— DATA SUPPLIED —
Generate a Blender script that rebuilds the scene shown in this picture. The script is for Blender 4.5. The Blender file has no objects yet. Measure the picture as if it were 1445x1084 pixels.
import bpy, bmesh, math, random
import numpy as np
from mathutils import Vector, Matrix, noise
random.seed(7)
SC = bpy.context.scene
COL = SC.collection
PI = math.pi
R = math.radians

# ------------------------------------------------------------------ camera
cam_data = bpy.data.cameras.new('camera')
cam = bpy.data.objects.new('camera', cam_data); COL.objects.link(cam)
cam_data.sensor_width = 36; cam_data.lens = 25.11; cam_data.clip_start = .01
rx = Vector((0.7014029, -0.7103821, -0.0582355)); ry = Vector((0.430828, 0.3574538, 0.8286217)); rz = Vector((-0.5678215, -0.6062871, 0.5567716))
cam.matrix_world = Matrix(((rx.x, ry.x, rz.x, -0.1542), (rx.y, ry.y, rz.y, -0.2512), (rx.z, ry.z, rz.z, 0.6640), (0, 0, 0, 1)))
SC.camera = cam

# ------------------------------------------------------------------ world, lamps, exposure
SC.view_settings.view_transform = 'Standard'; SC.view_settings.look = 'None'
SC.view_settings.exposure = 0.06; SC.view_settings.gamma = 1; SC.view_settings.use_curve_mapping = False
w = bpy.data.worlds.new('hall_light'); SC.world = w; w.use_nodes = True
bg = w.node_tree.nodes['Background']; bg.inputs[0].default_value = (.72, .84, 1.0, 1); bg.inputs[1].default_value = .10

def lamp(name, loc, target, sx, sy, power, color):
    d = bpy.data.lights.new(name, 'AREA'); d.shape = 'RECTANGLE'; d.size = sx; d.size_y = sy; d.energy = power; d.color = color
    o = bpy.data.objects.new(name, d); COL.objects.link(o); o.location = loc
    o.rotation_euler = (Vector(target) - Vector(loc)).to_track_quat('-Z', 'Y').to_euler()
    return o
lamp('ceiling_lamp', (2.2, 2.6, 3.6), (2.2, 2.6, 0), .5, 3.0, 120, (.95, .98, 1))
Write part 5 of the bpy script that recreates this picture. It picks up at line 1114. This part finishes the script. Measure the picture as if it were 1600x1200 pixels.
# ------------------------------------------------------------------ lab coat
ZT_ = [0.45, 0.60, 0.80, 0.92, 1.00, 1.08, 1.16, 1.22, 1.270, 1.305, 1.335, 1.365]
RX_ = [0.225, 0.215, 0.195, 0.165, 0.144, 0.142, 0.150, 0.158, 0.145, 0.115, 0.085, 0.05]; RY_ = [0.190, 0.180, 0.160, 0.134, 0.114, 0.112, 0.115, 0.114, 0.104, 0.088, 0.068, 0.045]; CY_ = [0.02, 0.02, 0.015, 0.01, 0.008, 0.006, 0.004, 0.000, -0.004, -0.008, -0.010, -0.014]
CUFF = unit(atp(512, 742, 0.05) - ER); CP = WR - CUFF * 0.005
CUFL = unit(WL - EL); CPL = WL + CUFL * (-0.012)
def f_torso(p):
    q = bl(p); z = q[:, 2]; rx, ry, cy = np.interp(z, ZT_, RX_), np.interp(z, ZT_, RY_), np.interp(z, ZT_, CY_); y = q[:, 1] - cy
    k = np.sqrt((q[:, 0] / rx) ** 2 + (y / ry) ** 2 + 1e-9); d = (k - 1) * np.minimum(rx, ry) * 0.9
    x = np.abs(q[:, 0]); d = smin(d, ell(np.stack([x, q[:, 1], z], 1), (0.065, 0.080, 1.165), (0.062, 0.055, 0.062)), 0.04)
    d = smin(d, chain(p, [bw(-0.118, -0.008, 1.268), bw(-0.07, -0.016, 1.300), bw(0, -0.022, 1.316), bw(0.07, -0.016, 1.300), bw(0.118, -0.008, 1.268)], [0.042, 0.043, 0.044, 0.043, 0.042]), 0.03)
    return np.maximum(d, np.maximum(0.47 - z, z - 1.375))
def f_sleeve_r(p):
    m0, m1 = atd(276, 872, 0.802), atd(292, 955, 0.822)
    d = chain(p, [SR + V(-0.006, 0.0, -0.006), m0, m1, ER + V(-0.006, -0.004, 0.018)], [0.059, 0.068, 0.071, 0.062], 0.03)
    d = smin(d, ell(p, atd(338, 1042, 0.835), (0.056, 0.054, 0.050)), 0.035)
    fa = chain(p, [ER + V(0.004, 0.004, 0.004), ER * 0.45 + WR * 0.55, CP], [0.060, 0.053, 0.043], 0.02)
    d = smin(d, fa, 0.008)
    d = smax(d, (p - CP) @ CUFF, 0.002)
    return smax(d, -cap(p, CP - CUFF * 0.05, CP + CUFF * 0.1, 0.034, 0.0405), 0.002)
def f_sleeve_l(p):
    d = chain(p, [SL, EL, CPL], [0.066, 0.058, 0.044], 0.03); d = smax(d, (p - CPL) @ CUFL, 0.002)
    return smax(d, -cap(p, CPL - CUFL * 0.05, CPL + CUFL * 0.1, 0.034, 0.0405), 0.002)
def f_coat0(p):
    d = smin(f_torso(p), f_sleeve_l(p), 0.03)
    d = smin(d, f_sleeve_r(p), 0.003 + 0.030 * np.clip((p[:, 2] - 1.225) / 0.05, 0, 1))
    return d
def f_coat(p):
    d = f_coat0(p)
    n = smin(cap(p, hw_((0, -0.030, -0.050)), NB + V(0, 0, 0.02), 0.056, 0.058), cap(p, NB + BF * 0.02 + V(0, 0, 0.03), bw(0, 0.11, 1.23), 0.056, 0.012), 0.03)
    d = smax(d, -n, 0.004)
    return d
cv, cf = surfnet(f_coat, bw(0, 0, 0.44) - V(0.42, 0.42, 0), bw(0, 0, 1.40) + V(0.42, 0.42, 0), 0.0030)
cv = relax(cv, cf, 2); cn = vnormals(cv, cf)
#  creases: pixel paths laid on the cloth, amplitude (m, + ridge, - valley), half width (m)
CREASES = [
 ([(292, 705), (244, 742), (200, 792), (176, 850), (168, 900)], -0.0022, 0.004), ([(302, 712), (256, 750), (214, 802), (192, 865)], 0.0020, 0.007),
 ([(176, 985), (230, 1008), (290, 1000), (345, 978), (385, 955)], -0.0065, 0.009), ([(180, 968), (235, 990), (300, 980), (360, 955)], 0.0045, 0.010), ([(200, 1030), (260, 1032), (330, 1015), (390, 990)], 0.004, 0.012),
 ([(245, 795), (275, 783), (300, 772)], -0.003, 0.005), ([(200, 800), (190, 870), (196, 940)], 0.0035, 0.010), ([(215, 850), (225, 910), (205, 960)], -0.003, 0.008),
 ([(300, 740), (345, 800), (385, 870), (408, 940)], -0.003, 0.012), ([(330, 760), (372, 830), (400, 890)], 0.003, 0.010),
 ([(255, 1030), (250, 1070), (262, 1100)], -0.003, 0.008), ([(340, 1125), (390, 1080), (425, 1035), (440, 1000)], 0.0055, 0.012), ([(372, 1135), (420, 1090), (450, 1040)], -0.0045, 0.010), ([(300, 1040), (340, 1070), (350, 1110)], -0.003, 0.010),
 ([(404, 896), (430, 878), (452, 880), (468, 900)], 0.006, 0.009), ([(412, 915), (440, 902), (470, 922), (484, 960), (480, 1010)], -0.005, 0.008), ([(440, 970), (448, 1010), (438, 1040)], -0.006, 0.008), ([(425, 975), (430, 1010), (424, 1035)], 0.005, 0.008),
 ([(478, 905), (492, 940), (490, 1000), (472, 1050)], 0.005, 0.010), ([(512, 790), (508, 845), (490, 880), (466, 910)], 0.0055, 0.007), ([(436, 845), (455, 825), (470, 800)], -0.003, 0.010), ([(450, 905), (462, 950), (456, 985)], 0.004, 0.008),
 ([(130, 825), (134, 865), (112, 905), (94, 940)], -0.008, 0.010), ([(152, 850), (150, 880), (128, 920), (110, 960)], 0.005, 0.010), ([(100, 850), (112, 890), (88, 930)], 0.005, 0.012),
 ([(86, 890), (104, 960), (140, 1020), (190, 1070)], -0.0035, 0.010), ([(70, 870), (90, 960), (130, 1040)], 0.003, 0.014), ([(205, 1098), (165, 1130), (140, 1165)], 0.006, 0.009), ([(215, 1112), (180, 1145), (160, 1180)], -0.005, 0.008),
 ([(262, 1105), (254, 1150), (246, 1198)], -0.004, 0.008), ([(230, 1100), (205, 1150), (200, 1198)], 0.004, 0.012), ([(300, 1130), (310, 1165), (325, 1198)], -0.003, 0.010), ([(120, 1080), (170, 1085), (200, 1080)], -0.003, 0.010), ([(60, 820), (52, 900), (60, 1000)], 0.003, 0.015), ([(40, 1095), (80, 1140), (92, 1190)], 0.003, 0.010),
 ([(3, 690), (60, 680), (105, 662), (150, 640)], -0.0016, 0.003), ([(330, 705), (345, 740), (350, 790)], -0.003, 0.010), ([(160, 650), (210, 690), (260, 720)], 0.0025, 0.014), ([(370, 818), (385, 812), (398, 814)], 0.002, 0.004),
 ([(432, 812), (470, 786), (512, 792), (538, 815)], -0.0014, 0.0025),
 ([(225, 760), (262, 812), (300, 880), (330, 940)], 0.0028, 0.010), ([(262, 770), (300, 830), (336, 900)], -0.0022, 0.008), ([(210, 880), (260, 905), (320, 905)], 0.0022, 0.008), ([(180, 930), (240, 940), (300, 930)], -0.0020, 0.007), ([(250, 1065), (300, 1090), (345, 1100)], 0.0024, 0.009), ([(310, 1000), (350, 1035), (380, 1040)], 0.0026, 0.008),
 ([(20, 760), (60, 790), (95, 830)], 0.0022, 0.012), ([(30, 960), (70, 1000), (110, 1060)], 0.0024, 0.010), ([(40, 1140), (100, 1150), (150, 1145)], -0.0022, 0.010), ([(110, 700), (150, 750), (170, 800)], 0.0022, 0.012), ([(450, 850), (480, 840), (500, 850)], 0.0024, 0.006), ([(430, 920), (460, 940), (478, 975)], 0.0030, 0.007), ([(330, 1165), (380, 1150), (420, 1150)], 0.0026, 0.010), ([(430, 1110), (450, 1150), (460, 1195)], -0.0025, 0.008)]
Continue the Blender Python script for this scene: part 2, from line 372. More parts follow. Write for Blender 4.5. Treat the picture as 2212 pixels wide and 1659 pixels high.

— WORK TO DO —
Return exactly what appears above, from the first line of the entries to the line with "bg = w.node_tree.nodes['Background'];", inclusive.

— ANSWER TO THE TASK —
Generate a Blender script that rebuilds the scene shown in this picture. The script is for Blender 4.5. The Blender file has no objects yet. Measure the picture as if it were 1445x1084 pixels.
import bpy, bmesh, math, random
import numpy as np
from mathutils import Vector, Matrix, noise
random.seed(7)
SC = bpy.context.scene
COL = SC.collection
PI = math.pi
R = math.radians

# ------------------------------------------------------------------ camera
cam_data = bpy.data.cameras.new('camera')
cam = bpy.data.objects.new('camera', cam_data); COL.objects.link(cam)
cam_data.sensor_width = 36; cam_data.lens = 25.11; cam_data.clip_start = .01
rx = Vector((0.7014029, -0.7103821, -0.0582355)); ry = Vector((0.430828, 0.3574538, 0.8286217)); rz = Vector((-0.5678215, -0.6062871, 0.5567716))
cam.matrix_world = Matrix(((rx.x, ry.x, rz.x, -0.1542), (rx.y, ry.y, rz.y, -0.2512), (rx.z, ry.z, rz.z, 0.6640), (0, 0, 0, 1)))
SC.camera = cam

# ------------------------------------------------------------------ world, lamps, exposure
SC.view_settings.view_transform = 'Standard'; SC.view_settings.look = 'None'
SC.view_settings.exposure = 0.06; SC.view_settings.gamma = 1; SC.view_settings.use_curve_mapping = False
w = bpy.data.worlds.new('hall_light'); SC.world = w; w.use_nodes = True
bg = w.node_tree.nodes['Background']; bg.inputs[0].default_value = (.72, .84, 1.0, 1); bg.inputs[1].default_value = .10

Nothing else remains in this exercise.